According to the press office at the Itamaraty, who will host the prime minister has not yet been defined. El-Mahmoudi's trip, still according to Itamaraty, will have commercial purposes, focusing on economic partnerships. Besides the federal capital, the Libyan leader should also visit other Brazilian cities.
Brazil already does business with the Arab country. Petrobras, the Brazilian state-owned petroleum company, has been operating in oil exploration and production in Libya since 2005. The Brazilian government also expressed, last month, its willingness to buy natural gas from Libya.
Brazil plans to build regasification plants, so it can buy the commodity from more distant regions, such as the Arab country, and thus replace imports from Bolivia.
Petrobras made a point of sending representatives to Libya and Algeria, in order to assess possibilities for importing. The gas would be transported in its liquid form, and then converted to the gaseous form in Brazil.Â
El-Mahmoudi has been the prime minister of Libya since March last year. During the three previous years, he was vice-prime minister in the country, and before that, he was the Libyan minister of Health.

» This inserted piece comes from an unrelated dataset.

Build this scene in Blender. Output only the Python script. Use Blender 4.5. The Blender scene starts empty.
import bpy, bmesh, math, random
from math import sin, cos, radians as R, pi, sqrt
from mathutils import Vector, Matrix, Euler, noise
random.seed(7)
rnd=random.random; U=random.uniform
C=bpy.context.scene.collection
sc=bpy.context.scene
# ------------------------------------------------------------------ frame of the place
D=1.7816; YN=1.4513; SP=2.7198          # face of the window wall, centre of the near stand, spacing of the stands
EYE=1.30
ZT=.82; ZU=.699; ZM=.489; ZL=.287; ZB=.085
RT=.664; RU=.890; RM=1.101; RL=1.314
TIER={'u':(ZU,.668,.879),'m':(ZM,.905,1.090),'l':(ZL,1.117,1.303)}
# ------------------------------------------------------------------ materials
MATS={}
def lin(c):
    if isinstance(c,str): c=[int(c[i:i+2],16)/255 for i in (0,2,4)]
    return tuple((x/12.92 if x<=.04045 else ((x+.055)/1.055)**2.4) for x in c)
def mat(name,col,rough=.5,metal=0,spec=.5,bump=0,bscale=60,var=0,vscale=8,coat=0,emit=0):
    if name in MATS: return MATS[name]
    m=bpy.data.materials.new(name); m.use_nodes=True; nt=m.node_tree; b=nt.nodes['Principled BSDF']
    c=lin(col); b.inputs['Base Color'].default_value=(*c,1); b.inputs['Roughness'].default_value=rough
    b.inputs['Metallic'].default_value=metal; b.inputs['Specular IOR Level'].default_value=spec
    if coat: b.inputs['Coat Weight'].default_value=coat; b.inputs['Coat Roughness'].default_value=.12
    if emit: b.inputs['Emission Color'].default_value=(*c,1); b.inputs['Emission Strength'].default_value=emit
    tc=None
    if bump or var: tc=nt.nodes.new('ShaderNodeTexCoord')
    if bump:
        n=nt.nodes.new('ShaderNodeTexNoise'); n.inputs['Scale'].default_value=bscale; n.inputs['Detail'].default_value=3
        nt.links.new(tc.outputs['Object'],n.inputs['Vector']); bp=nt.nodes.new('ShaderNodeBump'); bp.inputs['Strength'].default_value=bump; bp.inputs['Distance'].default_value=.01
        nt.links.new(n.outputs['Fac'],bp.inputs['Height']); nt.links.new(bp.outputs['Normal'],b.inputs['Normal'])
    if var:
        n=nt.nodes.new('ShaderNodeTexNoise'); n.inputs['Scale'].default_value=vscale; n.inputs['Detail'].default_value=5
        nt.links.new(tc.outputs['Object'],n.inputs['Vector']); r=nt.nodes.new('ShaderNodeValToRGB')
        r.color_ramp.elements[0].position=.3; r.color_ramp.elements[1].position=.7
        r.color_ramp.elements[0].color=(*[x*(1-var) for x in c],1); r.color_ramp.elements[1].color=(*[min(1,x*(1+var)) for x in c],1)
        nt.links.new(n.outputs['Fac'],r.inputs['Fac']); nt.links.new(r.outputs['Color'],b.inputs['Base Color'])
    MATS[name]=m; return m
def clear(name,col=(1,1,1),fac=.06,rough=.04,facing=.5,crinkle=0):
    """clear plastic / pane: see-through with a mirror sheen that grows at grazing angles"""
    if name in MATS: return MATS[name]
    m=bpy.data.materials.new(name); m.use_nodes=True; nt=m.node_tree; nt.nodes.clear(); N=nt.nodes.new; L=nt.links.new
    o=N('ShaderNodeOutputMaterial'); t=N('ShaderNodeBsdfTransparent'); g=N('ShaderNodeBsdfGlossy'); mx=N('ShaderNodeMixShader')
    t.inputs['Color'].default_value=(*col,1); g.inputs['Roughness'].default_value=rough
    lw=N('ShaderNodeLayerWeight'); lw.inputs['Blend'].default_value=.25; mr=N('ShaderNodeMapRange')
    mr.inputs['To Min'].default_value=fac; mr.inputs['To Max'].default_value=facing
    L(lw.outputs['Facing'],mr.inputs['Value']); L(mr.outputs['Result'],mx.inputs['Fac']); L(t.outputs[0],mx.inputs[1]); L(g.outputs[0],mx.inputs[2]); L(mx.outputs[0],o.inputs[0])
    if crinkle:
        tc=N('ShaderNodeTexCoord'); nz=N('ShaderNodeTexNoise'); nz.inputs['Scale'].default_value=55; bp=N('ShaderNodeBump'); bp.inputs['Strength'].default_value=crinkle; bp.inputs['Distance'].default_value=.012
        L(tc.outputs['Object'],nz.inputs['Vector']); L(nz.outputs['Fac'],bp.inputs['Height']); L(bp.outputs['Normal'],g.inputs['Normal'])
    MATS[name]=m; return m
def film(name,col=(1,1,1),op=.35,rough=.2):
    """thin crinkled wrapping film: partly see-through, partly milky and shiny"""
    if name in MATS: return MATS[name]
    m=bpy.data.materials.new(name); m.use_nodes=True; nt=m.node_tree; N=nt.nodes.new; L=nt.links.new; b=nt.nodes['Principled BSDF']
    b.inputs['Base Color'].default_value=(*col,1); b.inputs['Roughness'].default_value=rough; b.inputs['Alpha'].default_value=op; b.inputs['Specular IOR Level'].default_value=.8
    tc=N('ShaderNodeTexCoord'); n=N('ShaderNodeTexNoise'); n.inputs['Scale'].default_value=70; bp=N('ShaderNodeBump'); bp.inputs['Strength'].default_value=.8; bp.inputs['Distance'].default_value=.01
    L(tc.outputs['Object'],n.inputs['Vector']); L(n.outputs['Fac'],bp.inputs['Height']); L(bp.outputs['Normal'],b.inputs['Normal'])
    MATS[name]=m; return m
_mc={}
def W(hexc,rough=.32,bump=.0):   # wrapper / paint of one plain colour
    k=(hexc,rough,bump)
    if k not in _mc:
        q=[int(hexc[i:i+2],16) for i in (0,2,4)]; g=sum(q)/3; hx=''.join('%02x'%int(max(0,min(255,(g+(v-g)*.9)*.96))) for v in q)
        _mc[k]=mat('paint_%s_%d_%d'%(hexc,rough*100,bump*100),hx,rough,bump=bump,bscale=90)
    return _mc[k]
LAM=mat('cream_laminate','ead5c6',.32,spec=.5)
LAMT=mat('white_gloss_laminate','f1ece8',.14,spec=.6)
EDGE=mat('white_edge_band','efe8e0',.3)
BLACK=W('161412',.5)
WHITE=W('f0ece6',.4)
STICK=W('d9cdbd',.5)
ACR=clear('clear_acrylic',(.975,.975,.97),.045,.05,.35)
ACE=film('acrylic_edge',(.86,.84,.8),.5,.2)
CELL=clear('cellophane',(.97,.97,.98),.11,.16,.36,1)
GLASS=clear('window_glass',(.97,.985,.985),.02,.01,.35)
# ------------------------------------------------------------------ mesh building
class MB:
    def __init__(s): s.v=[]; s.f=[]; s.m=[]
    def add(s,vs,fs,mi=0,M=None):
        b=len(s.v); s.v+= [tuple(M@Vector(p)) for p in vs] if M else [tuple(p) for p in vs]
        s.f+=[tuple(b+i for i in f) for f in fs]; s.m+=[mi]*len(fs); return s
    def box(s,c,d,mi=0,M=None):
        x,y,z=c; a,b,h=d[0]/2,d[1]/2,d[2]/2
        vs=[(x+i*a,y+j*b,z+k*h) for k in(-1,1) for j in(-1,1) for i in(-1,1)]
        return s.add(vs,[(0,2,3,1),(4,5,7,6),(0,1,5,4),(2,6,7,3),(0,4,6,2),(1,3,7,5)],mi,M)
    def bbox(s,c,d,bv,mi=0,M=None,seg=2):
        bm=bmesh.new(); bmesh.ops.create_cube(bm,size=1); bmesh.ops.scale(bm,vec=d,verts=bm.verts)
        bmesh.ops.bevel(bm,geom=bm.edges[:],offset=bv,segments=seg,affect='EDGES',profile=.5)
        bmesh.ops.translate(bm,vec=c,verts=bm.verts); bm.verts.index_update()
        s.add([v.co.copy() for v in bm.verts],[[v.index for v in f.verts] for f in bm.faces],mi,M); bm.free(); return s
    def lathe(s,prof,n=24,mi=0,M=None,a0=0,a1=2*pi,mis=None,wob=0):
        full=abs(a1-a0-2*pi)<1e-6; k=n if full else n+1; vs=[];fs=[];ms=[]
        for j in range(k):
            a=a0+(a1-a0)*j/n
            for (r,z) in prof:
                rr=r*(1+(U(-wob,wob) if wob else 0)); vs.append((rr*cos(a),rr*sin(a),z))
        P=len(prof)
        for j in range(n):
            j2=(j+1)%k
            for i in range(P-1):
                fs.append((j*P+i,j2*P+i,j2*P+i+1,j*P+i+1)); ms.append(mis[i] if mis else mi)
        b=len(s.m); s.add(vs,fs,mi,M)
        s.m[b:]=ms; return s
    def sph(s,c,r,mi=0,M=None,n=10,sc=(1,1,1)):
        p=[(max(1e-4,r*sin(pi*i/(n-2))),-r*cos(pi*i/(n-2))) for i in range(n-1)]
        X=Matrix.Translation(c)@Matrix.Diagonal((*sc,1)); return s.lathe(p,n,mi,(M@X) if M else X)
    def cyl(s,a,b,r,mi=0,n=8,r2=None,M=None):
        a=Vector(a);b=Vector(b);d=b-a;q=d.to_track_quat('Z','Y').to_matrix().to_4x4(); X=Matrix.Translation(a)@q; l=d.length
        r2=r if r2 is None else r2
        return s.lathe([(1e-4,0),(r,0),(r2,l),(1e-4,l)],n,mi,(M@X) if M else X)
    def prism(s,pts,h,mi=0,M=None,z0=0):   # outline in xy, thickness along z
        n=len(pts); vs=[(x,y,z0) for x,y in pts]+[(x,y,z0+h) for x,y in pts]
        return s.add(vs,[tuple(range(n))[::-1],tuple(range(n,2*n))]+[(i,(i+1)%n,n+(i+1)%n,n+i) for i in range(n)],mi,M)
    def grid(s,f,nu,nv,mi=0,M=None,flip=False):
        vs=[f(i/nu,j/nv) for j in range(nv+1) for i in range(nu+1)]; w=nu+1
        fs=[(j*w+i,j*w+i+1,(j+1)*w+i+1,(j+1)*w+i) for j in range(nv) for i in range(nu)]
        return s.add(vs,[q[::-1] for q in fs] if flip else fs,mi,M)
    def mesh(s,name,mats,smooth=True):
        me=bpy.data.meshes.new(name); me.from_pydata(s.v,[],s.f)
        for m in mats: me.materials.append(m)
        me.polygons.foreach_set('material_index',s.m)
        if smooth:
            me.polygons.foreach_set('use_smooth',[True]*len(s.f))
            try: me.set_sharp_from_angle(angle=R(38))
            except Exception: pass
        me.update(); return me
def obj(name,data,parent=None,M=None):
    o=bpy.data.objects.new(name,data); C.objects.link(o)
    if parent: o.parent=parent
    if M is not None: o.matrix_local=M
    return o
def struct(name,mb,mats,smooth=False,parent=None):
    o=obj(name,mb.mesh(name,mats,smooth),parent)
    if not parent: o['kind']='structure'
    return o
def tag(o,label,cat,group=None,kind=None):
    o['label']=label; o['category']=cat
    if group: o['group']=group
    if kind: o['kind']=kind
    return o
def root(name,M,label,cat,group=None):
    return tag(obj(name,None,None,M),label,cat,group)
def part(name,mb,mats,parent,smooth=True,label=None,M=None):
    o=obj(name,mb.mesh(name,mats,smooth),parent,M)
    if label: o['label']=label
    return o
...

Libyan trade with Brazil is on the rise. In the first three months this year, Brazilian exports to Libya saw a 71% increase. They went up from US$ 38.5 million, in the first quarter of 2006, to US$ 65.8 million in the same period this year. The increase was mainly due to the sale of an Embraer aircraft.
The aircraft accounted for US$ 27 million of total exports, followed by iron ore, with US$ 15.3 million, sugar, with US$ 12 million, and meats, with US$ 6.9 million. During the same period last year, iron ore was the first item in the export basket.
Libyan exports to Brazil have increased as well. The Arab country had revenues of US$ 266.9 million from exports to Brazil in the first three months of this year, compared with US$ 16 million during the same period in 2006.
The increase was led by crude oil, which accounted for US$ 252 million of total exports. In the first quarter of 2006, Brazil did not purchase oil from Libya, only naphtha for the petrochemical industry, and diesel, commodities that also appear in the export basket this year.
Oil answers to 95% of the country's exports and to one quarter of the Gross Domestic Product (GDP). The main commodities produced by Libyan industries also include iron, steel, processed foods, textiles, and cement. The country has a population of approximately six million people, which grows 2% per year.